== Data ==
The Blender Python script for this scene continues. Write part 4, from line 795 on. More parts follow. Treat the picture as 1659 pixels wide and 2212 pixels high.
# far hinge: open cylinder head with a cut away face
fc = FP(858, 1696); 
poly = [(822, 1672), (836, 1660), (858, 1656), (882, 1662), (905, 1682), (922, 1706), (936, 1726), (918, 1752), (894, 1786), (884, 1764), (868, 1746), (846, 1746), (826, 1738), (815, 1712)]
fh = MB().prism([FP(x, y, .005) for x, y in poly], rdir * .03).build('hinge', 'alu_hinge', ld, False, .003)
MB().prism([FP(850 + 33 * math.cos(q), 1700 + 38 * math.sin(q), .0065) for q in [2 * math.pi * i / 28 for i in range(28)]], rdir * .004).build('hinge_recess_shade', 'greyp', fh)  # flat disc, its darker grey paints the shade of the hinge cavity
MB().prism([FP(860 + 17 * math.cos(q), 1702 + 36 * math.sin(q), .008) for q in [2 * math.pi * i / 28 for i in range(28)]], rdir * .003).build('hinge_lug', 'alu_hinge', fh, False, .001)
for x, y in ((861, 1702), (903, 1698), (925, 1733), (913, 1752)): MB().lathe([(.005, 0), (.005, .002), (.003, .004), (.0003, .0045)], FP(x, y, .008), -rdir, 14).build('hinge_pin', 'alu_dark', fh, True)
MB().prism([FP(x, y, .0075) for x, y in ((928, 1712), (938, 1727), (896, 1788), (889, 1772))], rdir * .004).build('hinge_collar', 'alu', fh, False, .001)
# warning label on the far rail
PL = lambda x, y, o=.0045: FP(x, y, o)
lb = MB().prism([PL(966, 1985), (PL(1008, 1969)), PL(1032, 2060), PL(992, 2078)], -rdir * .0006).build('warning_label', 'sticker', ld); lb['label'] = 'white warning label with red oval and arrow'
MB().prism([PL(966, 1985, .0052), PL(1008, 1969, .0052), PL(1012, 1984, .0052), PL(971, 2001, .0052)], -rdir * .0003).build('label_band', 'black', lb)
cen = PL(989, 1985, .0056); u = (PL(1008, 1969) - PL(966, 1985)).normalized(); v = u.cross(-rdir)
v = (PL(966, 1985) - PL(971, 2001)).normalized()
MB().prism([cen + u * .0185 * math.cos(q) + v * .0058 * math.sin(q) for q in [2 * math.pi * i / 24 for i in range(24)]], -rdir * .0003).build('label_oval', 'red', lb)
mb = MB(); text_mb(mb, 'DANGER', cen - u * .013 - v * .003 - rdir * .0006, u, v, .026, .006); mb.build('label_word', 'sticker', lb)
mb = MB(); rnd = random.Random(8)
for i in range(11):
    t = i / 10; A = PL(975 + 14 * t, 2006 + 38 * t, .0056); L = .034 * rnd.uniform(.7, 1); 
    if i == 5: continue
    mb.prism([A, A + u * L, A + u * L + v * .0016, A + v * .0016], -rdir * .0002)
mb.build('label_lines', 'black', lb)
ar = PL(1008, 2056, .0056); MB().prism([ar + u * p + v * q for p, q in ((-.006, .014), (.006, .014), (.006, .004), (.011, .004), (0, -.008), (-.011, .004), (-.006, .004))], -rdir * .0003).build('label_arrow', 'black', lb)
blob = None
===
→ **Task brief**: Give back the whole listing exactly as it reads.

→ **Result of this exercise**:
The Blender Python script for this scene continues. Write part 4, from line 795 on. More parts follow. Treat the picture as 1659 pixels wide and 2212 pixels high.
# far hinge: open cylinder head with a cut away face
fc = FP(858, 1696); 
poly = [(822, 1672), (836, 1660), (858, 1656), (882, 1662), (905, 1682), (922, 1706), (936, 1726), (918, 1752), (894, 1786), (884, 1764), (868, 1746), (846, 1746), (826, 1738), (815, 1712)]
fh = MB().prism([FP(x, y, .005) for x, y in poly], rdir * .03).build('hinge', 'alu_hinge', ld, False, .003)
MB().prism([FP(850 + 33 * math.cos(q), 1700 + 38 * math.sin(q), .0065) for q in [2 * math.pi * i / 28 for i in range(28)]], rdir * .004).build('hinge_recess_shade', 'greyp', fh)  # flat disc, its darker grey paints the shade of the hinge cavity
MB().prism([FP(860 + 17 * math.cos(q), 1702 + 36 * math.sin(q), .008) for q in [2 * math.pi * i / 28 for i in range(28)]], rdir * .003).build('hinge_lug', 'alu_hinge', fh, False, .001)
for x, y in ((861, 1702), (903, 1698), (925, 1733), (913, 1752)): MB().lathe([(.005, 0), (.005, .002), (.003, .004), (.0003, .0045)], FP(x, y, .008), -rdir, 14).build('hinge_pin', 'alu_dark', fh, True)
MB().prism([FP(x, y, .0075) for x, y in ((928, 1712), (938, 1727), (896, 1788), (889, 1772))], rdir * .004).build('hinge_collar', 'alu', fh, False, .001)
# warning label on the far rail
PL = lambda x, y, o=.0045: FP(x, y, o)
lb = MB().prism([PL(966, 1985), (PL(1008, 1969)), PL(1032, 2060), PL(992, 2078)], -rdir * .0006).build('warning_label', 'sticker', ld); lb['label'] = 'white warning label with red oval and arrow'
MB().prism([PL(966, 1985, .0052), PL(1008, 1969, .0052), PL(1012, 1984, .0052), PL(971, 2001, .0052)], -rdir * .0003).build('label_band', 'black', lb)
cen = PL(989, 1985, .0056); u = (PL(1008, 1969) - PL(966, 1985)).normalized(); v = u.cross(-rdir)
v = (PL(966, 1985) - PL(971, 2001)).normalized()
MB().prism([cen + u * .0185 * math.cos(q) + v * .0058 * math.sin(q) for q in [2 * math.pi * i / 24 for i in range(24)]], -rdir * .0003).build('label_oval', 'red', lb)
mb = MB(); text_mb(mb, 'DANGER', cen - u * .013 - v * .003 - rdir * .0006, u, v, .026, .006); mb.build('label_word', 'sticker', lb)
mb = MB(); rnd = random.Random(8)
for i in range(11):
    t = i / 10; A = PL(975 + 14 * t, 2006 + 38 * t, .0056); L = .034 * rnd.uniform(.7, 1); 
    if i == 5: continue
    mb.prism([A, A + u * L, A + u * L + v * .0016, A + v * .0016], -rdir * .0002)
mb.build('label_lines', 'black', lb)
ar = PL(1008, 2056, .0056); MB().prism([ar + u * p + v * q for p, q in ((-.006, .014), (.006, .014), (.006, .004), (.011, .004), (0, -.008), (-.011, .004), (-.006, .004))], -rdir * .0003).build('label_arrow', 'black', lb)
blob = None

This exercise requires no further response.